Taxi Driver

Taxi Driver The "Underground Man"

With his short existentialist novel Notes from Underground, Russian novelist Fyodor Dostoevsky created a prototype for a new kind of protagonist that would arise in the latter part of the 20th century and usher in what many label a new phase of modernism. The "underground man" of Dostoevsky's novel is defined by his alienation, spitefulness, and isolation from the world around him. He is brilliant and rebellious, yet tragically self-destructive and misguided. He was the antithesis of the romantic adventurer and dashing Byronic hero that preceded him in literature.

Many critics agree that the single most vivid cinematic exemplar of the "underground man" is Travis Bickle, the protagonist of Taxi Driver. Indeed, New Yorker critic Pauline Kael titled her glowing review of the film, "Underground Man." Author Branimir Rieger has asserted that the "underground man" is a rebellious archetype that writers turn to as a mechanism for revealing the irreconcilability between the values that define a culture and an individual’s political convictions or social consciousness. Underground men start out as an observers and slowly build a resentment that threatens to erupt into violence. When the violence does occur, the underground man's actions force the audience or reader to critically question the conventions of the dominant culture.

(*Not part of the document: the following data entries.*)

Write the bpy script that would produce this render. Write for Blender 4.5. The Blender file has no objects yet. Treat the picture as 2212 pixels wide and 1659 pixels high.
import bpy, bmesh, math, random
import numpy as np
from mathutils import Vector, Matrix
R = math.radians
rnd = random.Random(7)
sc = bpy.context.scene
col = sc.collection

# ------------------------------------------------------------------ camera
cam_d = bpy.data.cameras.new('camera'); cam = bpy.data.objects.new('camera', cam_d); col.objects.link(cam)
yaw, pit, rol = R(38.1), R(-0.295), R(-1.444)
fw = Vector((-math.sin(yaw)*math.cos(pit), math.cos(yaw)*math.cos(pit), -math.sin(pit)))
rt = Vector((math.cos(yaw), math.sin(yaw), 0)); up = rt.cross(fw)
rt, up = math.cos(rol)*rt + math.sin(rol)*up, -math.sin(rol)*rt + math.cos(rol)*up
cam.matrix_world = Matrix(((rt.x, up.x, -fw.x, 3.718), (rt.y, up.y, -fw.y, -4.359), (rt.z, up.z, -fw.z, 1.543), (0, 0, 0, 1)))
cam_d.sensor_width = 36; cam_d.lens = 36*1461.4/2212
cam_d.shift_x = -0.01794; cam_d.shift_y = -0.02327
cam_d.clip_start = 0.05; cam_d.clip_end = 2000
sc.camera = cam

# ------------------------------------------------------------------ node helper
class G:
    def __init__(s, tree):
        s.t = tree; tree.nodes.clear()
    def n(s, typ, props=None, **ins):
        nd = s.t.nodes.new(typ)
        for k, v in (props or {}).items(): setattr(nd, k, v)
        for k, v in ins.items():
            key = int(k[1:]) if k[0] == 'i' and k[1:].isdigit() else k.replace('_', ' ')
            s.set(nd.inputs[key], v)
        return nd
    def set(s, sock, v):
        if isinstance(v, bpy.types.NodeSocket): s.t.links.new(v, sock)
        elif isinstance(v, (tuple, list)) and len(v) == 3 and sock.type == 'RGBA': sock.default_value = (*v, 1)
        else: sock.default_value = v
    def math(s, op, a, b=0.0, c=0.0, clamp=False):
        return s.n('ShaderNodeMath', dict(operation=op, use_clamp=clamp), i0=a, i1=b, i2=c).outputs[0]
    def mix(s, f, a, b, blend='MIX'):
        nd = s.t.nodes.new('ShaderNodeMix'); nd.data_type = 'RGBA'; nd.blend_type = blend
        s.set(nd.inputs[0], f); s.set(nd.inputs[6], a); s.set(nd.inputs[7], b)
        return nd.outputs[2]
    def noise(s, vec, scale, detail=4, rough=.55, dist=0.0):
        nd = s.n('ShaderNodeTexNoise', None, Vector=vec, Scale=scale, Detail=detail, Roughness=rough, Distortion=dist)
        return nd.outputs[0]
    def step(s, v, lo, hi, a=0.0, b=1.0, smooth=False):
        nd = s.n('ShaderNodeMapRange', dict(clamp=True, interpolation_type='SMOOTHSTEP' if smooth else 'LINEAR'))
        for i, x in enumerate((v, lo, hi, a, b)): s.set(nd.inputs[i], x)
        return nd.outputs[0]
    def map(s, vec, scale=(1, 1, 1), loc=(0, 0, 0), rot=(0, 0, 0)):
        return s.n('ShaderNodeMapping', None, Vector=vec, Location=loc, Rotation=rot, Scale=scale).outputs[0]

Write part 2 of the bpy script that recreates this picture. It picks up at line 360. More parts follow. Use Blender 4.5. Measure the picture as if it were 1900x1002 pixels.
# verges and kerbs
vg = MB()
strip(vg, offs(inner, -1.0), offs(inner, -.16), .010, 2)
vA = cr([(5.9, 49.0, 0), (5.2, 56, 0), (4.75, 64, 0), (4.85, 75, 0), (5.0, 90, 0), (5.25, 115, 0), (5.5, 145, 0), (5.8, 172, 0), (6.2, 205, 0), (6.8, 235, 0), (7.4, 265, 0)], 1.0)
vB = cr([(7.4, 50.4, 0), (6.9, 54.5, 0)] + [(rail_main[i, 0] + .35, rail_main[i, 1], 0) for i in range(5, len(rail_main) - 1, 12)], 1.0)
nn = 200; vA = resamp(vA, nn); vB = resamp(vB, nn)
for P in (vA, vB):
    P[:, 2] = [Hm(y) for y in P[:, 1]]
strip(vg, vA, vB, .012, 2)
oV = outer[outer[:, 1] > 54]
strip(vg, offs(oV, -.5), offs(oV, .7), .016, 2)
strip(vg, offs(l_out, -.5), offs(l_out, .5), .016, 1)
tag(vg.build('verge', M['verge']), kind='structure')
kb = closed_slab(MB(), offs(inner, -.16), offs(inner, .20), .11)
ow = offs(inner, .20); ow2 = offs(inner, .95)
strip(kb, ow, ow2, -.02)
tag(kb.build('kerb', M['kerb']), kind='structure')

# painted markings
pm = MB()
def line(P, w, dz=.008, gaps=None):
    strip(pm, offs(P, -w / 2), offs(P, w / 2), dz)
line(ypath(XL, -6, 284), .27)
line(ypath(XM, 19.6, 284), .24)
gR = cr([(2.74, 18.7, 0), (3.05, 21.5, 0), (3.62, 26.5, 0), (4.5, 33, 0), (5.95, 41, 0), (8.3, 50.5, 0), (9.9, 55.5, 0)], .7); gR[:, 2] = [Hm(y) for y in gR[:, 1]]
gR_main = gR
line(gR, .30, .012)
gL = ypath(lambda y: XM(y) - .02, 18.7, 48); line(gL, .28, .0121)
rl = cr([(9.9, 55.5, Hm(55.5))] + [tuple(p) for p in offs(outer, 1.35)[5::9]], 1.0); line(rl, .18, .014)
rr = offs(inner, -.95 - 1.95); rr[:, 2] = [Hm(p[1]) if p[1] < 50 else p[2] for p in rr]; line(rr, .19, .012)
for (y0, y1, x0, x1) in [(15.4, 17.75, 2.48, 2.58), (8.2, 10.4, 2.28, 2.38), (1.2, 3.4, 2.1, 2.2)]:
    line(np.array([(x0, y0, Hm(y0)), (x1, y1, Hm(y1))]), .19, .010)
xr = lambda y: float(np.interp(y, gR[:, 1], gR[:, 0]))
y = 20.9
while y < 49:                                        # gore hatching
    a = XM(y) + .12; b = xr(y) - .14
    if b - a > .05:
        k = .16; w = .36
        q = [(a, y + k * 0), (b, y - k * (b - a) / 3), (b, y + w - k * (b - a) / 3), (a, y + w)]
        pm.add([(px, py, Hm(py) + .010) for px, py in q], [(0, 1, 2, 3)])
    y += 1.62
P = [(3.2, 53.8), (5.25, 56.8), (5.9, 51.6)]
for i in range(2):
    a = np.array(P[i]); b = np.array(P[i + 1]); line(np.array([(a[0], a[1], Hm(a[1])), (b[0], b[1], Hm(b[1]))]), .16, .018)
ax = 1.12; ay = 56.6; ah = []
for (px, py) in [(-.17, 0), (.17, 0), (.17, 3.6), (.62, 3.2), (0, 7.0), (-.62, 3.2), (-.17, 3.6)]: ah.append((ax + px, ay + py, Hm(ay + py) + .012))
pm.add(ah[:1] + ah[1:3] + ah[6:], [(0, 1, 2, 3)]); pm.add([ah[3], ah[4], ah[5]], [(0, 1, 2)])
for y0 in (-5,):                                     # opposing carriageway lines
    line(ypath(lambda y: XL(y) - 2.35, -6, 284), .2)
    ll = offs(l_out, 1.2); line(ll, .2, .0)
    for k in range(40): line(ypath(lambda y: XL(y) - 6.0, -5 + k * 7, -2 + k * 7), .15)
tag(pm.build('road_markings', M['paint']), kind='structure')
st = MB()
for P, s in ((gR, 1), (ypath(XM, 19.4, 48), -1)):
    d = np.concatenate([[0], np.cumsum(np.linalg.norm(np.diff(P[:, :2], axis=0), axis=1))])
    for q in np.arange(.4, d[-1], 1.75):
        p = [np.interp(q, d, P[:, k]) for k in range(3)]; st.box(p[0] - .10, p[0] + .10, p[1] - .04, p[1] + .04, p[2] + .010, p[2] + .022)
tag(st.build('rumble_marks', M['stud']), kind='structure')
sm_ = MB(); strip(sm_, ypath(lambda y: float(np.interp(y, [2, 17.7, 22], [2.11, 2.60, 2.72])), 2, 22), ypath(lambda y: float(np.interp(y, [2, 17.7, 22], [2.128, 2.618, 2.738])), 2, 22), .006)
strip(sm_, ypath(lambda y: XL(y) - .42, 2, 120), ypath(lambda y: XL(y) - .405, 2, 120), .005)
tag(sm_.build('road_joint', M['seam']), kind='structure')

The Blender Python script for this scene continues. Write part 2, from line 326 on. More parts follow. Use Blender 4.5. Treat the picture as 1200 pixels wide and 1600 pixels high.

Such a description certainly seems to apply to Travis Bickle. Anti-social and paranoid, Travis Bickle feels a certain moral righteousness and disdains mainstream society, but his spitefulness and alienated perspective make him bigoted and messy. He wants to save the people, but he contradicts himself when he expresses the desire for a rain to wash all the filth and corruption off the streets. By the end of the film, Travis has half-heartedly attempted to assassinate a presidential candidate and violently murdered an assortment of pimps, pushers and johns, as he rescues a teenage girl from a life of prostitution. His actions are heralded in the press and he becomes something of a folk hero in New York. Travis completes the arc of the underground man, reflecting the skewed and corrupt values of his society back at itself to great acclaim.

Travis Bickle is, like the "underground man," corrupted by his own self-righteousness and self-regard, dangerously flawed and out of touch. When his flaws and prejudices are most glaring, he sounds like a gun-hoarding paranoiac and white supremacist. As he complains about “the buggers, queens, fairies, dopers, junkies," refers to black people as "spooks," and looks suspiciously and angrily at the black people surrounding him, we see that he picks routine conservative targets, rather than blaming a system that itself oppresses minorities.

Objectively, Travis rescues a young girl from prostitution, an unambiguously moral act, but his work proves to be a dangerous act of vigilantism, and the audience watches the bloodbath in the brothel wondering if his violent act is ultimately the most traumatizing event in Iris's life. What if Travis had not been so lucky? What if one of the many bullets he fires to save Iris had actually hit Iris herself? Travis Bickle is the quintessential "underground man," an antihero mistaken for a hero, a vigilante valorized as a saint.